I know I'm pursuing my own voice. The work I create is distinctly mine.Now I just have to find my audience, which surprisingly does not live in south Texas. That's going to take more work. Real work. Not just sitting around work but actively sending my work other places, looking for entries to shows, making selling part of my internet presence. It's not even that I really want to make money off my art; it's that I feel compelled, obsessed to create, I find joy in creating, and all this stuff starts to take up space. 

It would also be nice to break even - buy supplies, sell art, buy more supplies. Instead it's work real job, buy supplies, make art, put art into storage, work real job to buy more supplies and pay for storage.





I have always found Van Gogh to be very compelling. His obsession with creating, his willingness to do his own thing, his pursuit of his voice was both a blessing and a curse.
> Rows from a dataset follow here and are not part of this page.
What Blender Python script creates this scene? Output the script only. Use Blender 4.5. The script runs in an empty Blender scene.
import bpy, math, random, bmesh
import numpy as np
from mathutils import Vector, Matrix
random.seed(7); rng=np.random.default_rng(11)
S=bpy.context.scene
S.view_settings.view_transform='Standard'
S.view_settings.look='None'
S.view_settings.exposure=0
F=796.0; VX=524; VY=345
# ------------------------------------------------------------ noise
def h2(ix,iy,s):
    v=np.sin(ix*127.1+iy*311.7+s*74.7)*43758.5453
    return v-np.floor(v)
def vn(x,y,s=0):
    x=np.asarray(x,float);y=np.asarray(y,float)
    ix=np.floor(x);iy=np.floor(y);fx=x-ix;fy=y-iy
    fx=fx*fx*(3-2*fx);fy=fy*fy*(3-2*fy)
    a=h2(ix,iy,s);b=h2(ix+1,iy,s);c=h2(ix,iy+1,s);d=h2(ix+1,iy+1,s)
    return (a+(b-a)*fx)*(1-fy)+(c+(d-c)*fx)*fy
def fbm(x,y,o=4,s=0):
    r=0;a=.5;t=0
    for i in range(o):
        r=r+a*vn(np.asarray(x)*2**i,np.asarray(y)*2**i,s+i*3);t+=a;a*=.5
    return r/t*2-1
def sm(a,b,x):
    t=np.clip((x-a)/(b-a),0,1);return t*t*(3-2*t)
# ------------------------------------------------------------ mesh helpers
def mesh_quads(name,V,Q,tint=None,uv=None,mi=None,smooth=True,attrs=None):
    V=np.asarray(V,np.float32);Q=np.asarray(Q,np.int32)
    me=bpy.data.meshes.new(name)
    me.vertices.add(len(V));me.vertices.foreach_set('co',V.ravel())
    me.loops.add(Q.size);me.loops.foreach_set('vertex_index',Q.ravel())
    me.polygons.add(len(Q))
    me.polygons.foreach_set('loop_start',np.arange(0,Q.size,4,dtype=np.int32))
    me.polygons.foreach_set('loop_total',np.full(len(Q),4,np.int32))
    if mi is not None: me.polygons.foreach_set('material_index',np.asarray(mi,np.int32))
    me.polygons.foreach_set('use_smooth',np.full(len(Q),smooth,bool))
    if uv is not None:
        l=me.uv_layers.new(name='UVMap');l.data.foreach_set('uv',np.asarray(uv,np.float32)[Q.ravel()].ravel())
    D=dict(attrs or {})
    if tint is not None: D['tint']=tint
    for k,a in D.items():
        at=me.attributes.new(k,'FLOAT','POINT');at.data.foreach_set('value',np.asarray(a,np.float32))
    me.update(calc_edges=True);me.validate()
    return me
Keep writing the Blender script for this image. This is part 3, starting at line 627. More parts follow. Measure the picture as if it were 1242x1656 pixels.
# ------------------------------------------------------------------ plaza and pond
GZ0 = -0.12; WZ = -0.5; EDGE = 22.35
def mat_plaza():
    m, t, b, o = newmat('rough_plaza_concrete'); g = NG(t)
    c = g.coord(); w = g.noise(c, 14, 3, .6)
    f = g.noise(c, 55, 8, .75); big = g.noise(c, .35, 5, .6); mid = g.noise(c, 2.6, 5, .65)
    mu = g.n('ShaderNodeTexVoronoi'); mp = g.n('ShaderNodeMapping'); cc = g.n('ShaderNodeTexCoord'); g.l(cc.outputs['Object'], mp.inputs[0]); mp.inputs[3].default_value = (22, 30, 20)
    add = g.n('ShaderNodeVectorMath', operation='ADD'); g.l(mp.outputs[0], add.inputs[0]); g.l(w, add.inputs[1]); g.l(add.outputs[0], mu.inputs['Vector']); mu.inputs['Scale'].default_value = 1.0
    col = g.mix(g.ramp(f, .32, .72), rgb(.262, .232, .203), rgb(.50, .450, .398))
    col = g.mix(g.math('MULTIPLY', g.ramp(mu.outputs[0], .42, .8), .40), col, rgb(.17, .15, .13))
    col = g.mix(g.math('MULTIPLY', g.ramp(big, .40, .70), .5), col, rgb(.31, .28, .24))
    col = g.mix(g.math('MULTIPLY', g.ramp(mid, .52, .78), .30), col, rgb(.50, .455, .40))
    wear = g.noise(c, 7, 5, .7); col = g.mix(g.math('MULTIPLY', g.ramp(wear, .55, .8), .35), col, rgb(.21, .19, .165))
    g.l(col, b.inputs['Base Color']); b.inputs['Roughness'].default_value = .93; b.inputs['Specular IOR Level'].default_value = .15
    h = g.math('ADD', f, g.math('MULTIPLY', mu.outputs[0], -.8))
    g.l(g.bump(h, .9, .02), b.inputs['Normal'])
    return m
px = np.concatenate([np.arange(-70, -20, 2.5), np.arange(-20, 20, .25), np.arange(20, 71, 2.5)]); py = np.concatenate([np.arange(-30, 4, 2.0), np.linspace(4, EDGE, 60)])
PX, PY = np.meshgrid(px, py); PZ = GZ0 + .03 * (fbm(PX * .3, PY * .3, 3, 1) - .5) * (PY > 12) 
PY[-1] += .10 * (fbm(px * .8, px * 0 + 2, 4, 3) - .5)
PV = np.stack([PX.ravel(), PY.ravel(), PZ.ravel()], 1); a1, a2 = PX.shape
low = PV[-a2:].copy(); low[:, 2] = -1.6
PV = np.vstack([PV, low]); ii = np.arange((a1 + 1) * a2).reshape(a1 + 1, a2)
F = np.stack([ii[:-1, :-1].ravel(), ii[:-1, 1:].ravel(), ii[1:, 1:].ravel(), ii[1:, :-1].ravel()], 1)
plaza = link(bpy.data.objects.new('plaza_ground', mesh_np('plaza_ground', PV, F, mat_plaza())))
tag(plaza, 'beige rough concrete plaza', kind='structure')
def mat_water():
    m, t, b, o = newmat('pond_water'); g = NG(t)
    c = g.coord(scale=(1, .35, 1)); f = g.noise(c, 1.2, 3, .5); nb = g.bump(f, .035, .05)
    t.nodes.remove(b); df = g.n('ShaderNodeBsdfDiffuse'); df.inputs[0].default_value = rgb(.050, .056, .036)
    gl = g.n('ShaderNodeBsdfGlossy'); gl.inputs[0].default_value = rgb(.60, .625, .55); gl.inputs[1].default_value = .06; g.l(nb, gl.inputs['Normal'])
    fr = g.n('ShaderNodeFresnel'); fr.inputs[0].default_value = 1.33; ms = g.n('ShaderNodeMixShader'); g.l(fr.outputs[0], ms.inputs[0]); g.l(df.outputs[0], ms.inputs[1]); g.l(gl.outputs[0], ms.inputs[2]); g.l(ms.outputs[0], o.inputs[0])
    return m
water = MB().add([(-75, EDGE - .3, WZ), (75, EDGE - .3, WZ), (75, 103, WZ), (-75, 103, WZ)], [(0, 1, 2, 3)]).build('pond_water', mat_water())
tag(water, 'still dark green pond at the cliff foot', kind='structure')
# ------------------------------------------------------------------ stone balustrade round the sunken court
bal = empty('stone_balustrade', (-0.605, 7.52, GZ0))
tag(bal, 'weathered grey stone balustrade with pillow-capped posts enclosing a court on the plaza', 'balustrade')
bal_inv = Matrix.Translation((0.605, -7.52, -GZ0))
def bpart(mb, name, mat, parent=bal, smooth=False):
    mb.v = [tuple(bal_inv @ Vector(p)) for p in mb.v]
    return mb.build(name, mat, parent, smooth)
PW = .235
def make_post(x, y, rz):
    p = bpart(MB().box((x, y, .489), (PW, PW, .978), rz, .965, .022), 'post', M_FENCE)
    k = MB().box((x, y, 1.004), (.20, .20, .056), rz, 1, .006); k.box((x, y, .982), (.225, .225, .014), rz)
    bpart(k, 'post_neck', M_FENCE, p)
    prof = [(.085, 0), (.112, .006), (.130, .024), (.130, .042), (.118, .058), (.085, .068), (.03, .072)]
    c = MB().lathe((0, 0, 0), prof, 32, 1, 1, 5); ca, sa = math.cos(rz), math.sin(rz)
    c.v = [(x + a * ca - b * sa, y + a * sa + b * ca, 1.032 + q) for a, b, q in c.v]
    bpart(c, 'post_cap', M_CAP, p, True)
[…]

No one liked his work while he was alive and yet many of us now find it absolutely fascinating. Whenever I see one of his paintings in person, it takes all my willpower not to reach out and run my hands over it. While I am certainly not in his realm as a fine artist and don't expect museums dedicated to my greatness in the future, I like to look at him as an example of someone who did the stuff that only they could do.

Somewhere there is a happy medium between Van Gogh's 900+ paintings and death the age of 37 and where I am currently.

To lighten things up:
Here's a link to one of my favorite episode's of Dr. Who "Vincent and the Doctor". http://youtu.be/YuTW7rRV_PQ
At a little part 38 minutes in, The Doctor take Vincent to Paris 2010 to the Musée d'Orsay. 

Sunday, June 09, 2013

end of school year update

So I've finished up my 5th year of teaching.

I love where I am and what I'm doing. There are days when I feel like I'm dragging the kids along with me but if that's how it is for art I can't imagine how much harder it is for a class they don't consider "fun."

I am now looking at where do we want our program to go over the next few years. It's exciting!

The Kid graduated from high school yesterday and is now moving onto college in the fall to study Mechanical Engineering and Biochemistry.

My personal goal is to start finding an audience for my art. I'm tired of creating work which either sits around my house or goes into storage. To that end I've bought a booth at Omnicon in July and have started submitting t-shirt designs based on my drawings to Threadless.

I will also be working on new ceramics pieces this year. There seems to be a delicate balance in my brain about making art because I'm compelled and making art as a job. The moment I start thinking about it like a job my desire to do it goes down. I also get bored using the same mediums again and again yet I keep drawing the same characters again and again. It's no wonder artists become alcoholics. Living with an artistic mind is frustrating.